Just half of the veterinary students who study abroad return home to practice in Ireland in what retired Cork vet Ian Fleming described as a "brain drain" from the industry.

On average, 120 veterinary students graduate abroad every year and just 60 of them come back to join the Irish register, he said.

Fleming is a member of the working group for the new veterinary school and was in front of the Oireachtas Committee on Agriculture on Wednesday discussing the creation of the new school.

"We've a brain drain here straight away, we're losing half the number of Irish students who go abroad, they never return to the country.

23% of vets in Tipperary were over the ages of 60

"Last year, we got 80 graduates out of a course in UCD that produces 82 graduates a year, on average. We got 80 of them on the register, some of those will have gone away to come back again, but usually the average is between 70 and 80 on an annual basis," he said.
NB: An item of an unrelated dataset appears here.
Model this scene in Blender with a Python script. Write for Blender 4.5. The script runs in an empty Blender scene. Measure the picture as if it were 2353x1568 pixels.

Highlighting the aging profile of vets in Ireland, Fleming said that 23% of vets in Tipperary were over the age of 60.

"At the moment, on average, 18% of the vets on the register are above 60 years of age.

"We found that the Munster area generally was well above the average. You're talking 21% or 22%, and in Tipperary's case 23%, of the vets are over 60%.

"There is a huge issue out there. This issue was brought home to me by a colleague who works in a town in Kerry who told me that in his town, there are five individual practices; one of the vets is in his 80s, two are in their 70s, one is in his 60s and another in his 50s.

"There is a real issue there and the need for a new school in Ireland is vitally important," he said.

Inspection work

Although there has never been as many vets on the register in Ireland (3,300), a lot of these are semi-retired people who are still on the register doing inspection work, vet and member of the working group Jimmy Quinn told the committee.

The other representative of the working group who was in front of the committee on Wednesday was Liam Moriarty, who made a strong case for the new school to be located at the University of Limerick.